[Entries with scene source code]
-- START --

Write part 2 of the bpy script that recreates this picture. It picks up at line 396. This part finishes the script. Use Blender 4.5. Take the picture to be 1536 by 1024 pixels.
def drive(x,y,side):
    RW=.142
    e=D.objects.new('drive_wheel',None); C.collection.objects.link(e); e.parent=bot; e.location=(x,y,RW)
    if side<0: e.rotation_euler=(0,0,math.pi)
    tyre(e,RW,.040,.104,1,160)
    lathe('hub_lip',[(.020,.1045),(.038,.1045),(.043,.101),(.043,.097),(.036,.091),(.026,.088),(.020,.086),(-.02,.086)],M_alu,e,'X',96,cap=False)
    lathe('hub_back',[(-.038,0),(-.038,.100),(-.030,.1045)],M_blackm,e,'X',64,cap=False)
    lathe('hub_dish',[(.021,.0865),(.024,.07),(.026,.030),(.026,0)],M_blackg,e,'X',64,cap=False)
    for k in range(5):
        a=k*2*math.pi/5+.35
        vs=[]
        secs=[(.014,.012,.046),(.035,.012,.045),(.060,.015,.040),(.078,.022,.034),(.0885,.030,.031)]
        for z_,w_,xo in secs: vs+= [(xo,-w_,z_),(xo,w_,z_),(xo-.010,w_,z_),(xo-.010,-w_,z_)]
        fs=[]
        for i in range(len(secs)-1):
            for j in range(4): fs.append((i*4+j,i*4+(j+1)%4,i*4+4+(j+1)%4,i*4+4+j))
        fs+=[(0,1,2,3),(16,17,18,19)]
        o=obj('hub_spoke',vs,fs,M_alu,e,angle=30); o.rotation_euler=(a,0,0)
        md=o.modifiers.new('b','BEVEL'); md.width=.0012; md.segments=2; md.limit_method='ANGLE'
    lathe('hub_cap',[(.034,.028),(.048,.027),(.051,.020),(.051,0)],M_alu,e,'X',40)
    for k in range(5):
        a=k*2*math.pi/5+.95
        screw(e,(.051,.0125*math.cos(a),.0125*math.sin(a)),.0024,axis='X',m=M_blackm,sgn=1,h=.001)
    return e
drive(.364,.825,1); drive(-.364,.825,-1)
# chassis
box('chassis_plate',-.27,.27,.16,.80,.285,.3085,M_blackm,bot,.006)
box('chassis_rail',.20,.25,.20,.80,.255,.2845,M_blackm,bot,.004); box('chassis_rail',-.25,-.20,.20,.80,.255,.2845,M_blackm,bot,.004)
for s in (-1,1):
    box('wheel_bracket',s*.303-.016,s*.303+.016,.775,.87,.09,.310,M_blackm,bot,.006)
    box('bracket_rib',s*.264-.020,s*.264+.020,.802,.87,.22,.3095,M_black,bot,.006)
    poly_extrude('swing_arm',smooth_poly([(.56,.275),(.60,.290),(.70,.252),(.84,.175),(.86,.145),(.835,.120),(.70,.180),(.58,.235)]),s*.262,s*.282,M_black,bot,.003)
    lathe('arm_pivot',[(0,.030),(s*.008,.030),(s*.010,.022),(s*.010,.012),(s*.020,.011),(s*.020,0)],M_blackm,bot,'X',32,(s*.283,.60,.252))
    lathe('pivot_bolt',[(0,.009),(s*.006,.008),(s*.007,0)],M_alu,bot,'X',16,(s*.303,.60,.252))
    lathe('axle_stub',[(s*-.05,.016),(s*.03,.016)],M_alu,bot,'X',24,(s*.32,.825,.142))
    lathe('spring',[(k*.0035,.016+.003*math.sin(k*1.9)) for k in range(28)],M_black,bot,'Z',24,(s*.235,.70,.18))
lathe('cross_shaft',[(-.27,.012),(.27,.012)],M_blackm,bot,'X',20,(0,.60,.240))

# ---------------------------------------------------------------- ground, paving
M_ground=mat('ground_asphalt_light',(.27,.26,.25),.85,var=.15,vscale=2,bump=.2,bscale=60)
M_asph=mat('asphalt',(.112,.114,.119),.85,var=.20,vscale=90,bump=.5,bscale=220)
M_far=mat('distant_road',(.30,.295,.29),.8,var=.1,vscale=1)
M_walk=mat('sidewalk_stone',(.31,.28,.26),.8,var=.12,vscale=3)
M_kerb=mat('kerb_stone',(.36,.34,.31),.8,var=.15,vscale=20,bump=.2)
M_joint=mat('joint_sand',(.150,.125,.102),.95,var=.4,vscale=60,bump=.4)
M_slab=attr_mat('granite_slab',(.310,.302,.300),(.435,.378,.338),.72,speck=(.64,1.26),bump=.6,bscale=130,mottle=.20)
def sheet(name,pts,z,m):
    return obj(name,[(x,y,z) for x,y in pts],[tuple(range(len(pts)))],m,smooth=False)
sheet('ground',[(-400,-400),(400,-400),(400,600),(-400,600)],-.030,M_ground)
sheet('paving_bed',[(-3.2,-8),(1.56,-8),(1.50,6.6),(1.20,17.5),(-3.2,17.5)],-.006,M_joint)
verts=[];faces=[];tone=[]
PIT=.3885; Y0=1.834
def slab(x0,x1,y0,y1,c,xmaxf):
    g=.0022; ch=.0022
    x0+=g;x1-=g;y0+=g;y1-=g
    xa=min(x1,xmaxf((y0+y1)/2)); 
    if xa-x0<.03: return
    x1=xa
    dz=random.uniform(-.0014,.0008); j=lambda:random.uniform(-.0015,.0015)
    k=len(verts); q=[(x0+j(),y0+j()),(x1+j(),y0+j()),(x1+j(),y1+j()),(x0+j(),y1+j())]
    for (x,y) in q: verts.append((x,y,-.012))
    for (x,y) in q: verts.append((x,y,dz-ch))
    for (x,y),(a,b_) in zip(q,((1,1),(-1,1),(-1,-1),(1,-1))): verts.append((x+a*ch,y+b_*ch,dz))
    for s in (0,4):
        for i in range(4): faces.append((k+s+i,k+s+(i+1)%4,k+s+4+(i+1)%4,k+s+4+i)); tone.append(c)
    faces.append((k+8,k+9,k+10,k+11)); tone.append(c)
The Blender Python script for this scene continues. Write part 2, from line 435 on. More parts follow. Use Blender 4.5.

-- END --

Return each entry from the material above exactly as it appears.

Write part 2 of the bpy script that recreates this picture. It picks up at line 396. This part finishes the script. Use Blender 4.5. Take the picture to be 1536 by 1024 pixels.
def drive(x,y,side):
    RW=.142
    e=D.objects.new('drive_wheel',None); C.collection.objects.link(e); e.parent=bot; e.location=(x,y,RW)
    if side<0: e.rotation_euler=(0,0,math.pi)
    tyre(e,RW,.040,.104,1,160)
    lathe('hub_lip',[(.020,.1045),(.038,.1045),(.043,.101),(.043,.097),(.036,.091),(.026,.088),(.020,.086),(-.02,.086)],M_alu,e,'X',96,cap=False)
    lathe('hub_back',[(-.038,0),(-.038,.100),(-.030,.1045)],M_blackm,e,'X',64,cap=False)
    lathe('hub_dish',[(.021,.0865),(.024,.07),(.026,.030),(.026,0)],M_blackg,e,'X',64,cap=False)
    for k in range(5):
        a=k*2*math.pi/5+.35
        vs=[]
        secs=[(.014,.012,.046),(.035,.012,.045),(.060,.015,.040),(.078,.022,.034),(.0885,.030,.031)]
        for z_,w_,xo in secs: vs+= [(xo,-w_,z_),(xo,w_,z_),(xo-.010,w_,z_),(xo-.010,-w_,z_)]
        fs=[]
        for i in range(len(secs)-1):
            for j in range(4): fs.append((i*4+j,i*4+(j+1)%4,i*4+4+(j+1)%4,i*4+4+j))
        fs+=[(0,1,2,3),(16,17,18,19)]
        o=obj('hub_spoke',vs,fs,M_alu,e,angle=30); o.rotation_euler=(a,0,0)
        md=o.modifiers.new('b','BEVEL'); md.width=.0012; md.segments=2; md.limit_method='ANGLE'
    lathe('hub_cap',[(.034,.028),(.048,.027),(.051,.020),(.051,0)],M_alu,e,'X',40)
    for k in range(5):
        a=k*2*math.pi/5+.95
        screw(e,(.051,.0125*math.cos(a),.0125*math.sin(a)),.0024,axis='X',m=M_blackm,sgn=1,h=.001)
    return e
drive(.364,.825,1); drive(-.364,.825,-1)
# chassis
box('chassis_plate',-.27,.27,.16,.80,.285,.3085,M_blackm,bot,.006)
box('chassis_rail',.20,.25,.20,.80,.255,.2845,M_blackm,bot,.004); box('chassis_rail',-.25,-.20,.20,.80,.255,.2845,M_blackm,bot,.004)
for s in (-1,1):
    box('wheel_bracket',s*.303-.016,s*.303+.016,.775,.87,.09,.310,M_blackm,bot,.006)
    box('bracket_rib',s*.264-.020,s*.264+.020,.802,.87,.22,.3095,M_black,bot,.006)
    poly_extrude('swing_arm',smooth_poly([(.56,.275),(.60,.290),(.70,.252),(.84,.175),(.86,.145),(.835,.120),(.70,.180),(.58,.235)]),s*.262,s*.282,M_black,bot,.003)
    lathe('arm_pivot',[(0,.030),(s*.008,.030),(s*.010,.022),(s*.010,.012),(s*.020,.011),(s*.020,0)],M_blackm,bot,'X',32,(s*.283,.60,.252))
    lathe('pivot_bolt',[(0,.009),(s*.006,.008),(s*.007,0)],M_alu,bot,'X',16,(s*.303,.60,.252))
    lathe('axle_stub',[(s*-.05,.016),(s*.03,.016)],M_alu,bot,'X',24,(s*.32,.825,.142))
    lathe('spring',[(k*.0035,.016+.003*math.sin(k*1.9)) for k in range(28)],M_black,bot,'Z',24,(s*.235,.70,.18))
lathe('cross_shaft',[(-.27,.012),(.27,.012)],M_blackm,bot,'X',20,(0,.60,.240))

# ---------------------------------------------------------------- ground, paving
M_ground=mat('ground_asphalt_light',(.27,.26,.25),.85,var=.15,vscale=2,bump=.2,bscale=60)
M_asph=mat('asphalt',(.112,.114,.119),.85,var=.20,vscale=90,bump=.5,bscale=220)
M_far=mat('distant_road',(.30,.295,.29),.8,var=.1,vscale=1)
M_walk=mat('sidewalk_stone',(.31,.28,.26),.8,var=.12,vscale=3)
M_kerb=mat('kerb_stone',(.36,.34,.31),.8,var=.15,vscale=20,bump=.2)
M_joint=mat('joint_sand',(.150,.125,.102),.95,var=.4,vscale=60,bump=.4)
M_slab=attr_mat('granite_slab',(.310,.302,.300),(.435,.378,.338),.72,speck=(.64,1.26),bump=.6,bscale=130,mottle=.20)
def sheet(name,pts,z,m):
    return obj(name,[(x,y,z) for x,y in pts],[tuple(range(len(pts)))],m,smooth=False)
sheet('ground',[(-400,-400),(400,-400),(400,600),(-400,600)],-.030,M_ground)
sheet('paving_bed',[(-3.2,-8),(1.56,-8),(1.50,6.6),(1.20,17.5),(-3.2,17.5)],-.006,M_joint)
verts=[];faces=[];tone=[]
PIT=.3885; Y0=1.834
def slab(x0,x1,y0,y1,c,xmaxf):
    g=.0022; ch=.0022
    x0+=g;x1-=g;y0+=g;y1-=g
    xa=min(x1,xmaxf((y0+y1)/2)); 
    if xa-x0<.03: return
    x1=xa
    dz=random.uniform(-.0014,.0008); j=lambda:random.uniform(-.0015,.0015)
    k=len(verts); q=[(x0+j(),y0+j()),(x1+j(),y0+j()),(x1+j(),y1+j()),(x0+j(),y1+j())]
    for (x,y) in q: verts.append((x,y,-.012))
    for (x,y) in q: verts.append((x,y,dz-ch))
    for (x,y),(a,b_) in zip(q,((1,1),(-1,1),(-1,-1),(1,-1))): verts.append((x+a*ch,y+b_*ch,dz))
    for s in (0,4):
        for i in range(4): faces.append((k+s+i,k+s+(i+1)%4,k+s+4+(i+1)%4,k+s+4+i)); tone.append(c)
    faces.append((k+8,k+9,k+10,k+11)); tone.append(c)
The Blender Python script for this scene continues. Write part 2, from line 435 on. More parts follow. Use Blender 4.5.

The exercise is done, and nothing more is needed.